My first year in junior college we built a revolve for a show. It was a huge affair with three different scenes, one of which had folding panels to change the setting quickly. In the center of this revolve was what we called the “delta unit,” which was a triangular space that led to each of the three scenes. I kid you not: it was easy (and known) for people to get lost in the thing.

That was my first revolve, and of course it was round. And, of course, going by the textbooks, we built up the floor around it so the whole surface would be at one level and the turntable wouldn’t be visible. It worked beautifully, but, being the first revolve most of us worked on, it also gave us the impression that revolves have to be round.

Not so.

Your typical revolve, out of a textbook, is a round turntable in the middle of a built-up area.

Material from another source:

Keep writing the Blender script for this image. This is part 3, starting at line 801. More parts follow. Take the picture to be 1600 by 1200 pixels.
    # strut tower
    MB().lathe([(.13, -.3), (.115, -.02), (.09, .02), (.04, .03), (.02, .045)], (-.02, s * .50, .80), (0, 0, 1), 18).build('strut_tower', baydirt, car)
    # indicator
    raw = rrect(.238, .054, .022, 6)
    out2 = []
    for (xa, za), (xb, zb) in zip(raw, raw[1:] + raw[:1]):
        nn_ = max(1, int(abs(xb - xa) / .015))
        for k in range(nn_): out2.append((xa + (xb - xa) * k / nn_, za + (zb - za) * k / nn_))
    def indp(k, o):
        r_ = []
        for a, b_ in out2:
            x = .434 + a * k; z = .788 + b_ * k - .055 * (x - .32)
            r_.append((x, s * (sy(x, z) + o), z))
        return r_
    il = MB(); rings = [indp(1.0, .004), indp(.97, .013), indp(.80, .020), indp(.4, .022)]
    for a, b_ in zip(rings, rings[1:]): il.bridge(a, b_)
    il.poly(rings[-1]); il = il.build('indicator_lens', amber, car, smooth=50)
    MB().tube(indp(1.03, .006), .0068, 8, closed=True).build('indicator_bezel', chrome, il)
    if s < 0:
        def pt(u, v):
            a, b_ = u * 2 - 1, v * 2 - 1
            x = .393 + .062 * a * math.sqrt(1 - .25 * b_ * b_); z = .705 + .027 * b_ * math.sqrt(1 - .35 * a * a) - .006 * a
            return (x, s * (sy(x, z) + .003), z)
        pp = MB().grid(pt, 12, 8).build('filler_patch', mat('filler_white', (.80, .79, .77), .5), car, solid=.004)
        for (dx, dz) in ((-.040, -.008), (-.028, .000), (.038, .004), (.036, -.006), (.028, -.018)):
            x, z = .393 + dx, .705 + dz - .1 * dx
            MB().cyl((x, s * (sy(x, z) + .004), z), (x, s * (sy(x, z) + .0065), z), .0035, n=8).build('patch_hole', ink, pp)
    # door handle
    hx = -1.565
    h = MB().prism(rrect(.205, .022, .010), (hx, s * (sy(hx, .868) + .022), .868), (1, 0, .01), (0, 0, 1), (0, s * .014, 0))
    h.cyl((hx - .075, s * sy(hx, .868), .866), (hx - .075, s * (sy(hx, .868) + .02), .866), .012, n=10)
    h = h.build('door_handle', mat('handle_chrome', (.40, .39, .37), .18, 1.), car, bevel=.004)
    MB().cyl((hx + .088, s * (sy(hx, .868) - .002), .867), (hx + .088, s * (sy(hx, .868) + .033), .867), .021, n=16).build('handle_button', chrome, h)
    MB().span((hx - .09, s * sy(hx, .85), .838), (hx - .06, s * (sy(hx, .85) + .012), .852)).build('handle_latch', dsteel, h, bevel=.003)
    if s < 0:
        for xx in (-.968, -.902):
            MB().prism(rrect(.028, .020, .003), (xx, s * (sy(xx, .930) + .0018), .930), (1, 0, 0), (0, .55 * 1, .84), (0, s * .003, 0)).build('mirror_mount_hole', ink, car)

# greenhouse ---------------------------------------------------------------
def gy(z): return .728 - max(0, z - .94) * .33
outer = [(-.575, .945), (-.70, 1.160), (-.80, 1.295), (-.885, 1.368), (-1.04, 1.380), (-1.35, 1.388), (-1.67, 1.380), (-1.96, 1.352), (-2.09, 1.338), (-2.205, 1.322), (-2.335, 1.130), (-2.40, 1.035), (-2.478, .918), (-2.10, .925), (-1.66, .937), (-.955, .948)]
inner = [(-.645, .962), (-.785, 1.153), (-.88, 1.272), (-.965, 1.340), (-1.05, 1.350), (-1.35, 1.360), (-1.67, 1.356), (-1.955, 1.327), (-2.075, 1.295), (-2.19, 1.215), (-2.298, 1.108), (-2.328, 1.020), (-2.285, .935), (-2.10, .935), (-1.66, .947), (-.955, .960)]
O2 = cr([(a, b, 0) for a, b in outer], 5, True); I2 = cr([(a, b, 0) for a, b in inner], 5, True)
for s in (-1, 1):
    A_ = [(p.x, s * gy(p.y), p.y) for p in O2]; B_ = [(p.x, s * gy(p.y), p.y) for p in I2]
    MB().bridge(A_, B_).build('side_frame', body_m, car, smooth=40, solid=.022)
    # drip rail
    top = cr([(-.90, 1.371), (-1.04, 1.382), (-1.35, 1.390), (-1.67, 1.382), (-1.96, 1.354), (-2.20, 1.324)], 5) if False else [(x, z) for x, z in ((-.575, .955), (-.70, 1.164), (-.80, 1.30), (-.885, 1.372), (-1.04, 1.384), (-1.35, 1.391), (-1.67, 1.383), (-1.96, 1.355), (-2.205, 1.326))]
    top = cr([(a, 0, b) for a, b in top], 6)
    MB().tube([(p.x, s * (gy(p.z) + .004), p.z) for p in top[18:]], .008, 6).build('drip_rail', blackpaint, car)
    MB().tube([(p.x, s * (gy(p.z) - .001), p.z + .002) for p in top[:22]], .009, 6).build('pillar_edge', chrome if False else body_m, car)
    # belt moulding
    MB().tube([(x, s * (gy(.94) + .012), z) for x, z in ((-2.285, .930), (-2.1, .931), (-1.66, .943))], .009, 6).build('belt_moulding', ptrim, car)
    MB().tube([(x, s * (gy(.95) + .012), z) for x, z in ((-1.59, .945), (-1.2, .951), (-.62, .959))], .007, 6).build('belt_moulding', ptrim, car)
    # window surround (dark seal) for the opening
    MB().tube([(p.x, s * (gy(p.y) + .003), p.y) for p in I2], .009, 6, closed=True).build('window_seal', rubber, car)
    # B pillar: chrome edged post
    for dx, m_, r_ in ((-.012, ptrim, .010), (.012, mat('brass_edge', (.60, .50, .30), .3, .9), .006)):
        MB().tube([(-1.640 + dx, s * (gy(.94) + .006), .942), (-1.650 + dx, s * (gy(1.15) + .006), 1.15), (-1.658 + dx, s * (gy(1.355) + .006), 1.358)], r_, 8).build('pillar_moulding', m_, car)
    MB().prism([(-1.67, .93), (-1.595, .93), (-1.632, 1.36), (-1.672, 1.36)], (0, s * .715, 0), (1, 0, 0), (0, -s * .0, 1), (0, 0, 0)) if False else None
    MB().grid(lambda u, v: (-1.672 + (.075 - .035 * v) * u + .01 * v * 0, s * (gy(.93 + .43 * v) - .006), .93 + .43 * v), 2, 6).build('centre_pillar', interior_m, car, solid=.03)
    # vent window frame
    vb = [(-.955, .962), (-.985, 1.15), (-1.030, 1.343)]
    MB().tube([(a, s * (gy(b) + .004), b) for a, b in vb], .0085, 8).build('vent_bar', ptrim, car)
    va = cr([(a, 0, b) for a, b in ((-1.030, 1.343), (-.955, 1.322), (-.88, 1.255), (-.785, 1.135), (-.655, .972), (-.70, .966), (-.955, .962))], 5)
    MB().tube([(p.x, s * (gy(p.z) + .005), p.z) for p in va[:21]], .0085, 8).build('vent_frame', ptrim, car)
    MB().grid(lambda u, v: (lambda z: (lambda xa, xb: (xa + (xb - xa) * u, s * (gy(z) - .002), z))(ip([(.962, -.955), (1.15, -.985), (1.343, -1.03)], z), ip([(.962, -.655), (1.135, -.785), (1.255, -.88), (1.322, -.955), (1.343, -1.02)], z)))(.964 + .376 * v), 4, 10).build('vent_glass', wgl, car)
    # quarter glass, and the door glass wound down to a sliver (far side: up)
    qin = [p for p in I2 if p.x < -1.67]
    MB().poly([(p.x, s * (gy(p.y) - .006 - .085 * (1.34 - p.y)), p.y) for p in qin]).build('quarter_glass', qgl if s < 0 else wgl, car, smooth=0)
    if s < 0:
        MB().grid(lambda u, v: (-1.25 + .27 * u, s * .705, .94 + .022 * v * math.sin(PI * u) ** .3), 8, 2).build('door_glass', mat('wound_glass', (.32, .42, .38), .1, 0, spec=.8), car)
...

The backs and sides of the set, and the structure on it — and of course the dimensions — can be anything, but the basic idea is the same:

Revolve 1

Now and then we see a revolve without the built-up area around it, which looks like a round platform:

Revolve 2

Nothing wrong with this, as long as it fits visually into the overall design.

But it doesn’t have to be round. Years ago I designed a small, non-round revolve for Equus, which was about six feet on a side:

revolve-3.jpg

But it wasn’t square: the edges were ragged, so it looked like a rough wooden platform:

Revolve 4

We can also take this idea a bit further and stack several levels on it, creating a sort of revolving hill or rock formation:

Revolve 5

And here’s another way to look at a revolve, from a set I did for Shrek:

Revolve 6

For this one, we used half of an existing 12′-diameter round revolve and built a square piece on the other side to create a tilted stand for a huge book:

Shrek book

So the revolve had the fairy-tale book on one side and Fiona’s bedroom on the other. You can see more on this on my web site, at Shrek.

Then, of course, there are those pieces that we think need a revolve, but really don’t. The barricade I designed for Les Miz, for instance, was a free-standing structure that turned all the way around but didn’t sit on a “typical” revolve. This photo shows half of it, from the “rebel” side. The complete unit was twenty feet across:

Barricade 2

You can read more about this unit at Problem solving: the barricade in Les Miz.

Revolves can be wonderful tools to help tell a story, but the real trick is to think in terms of what the story needs to say, instead of what the physical piece of scenery “should” be.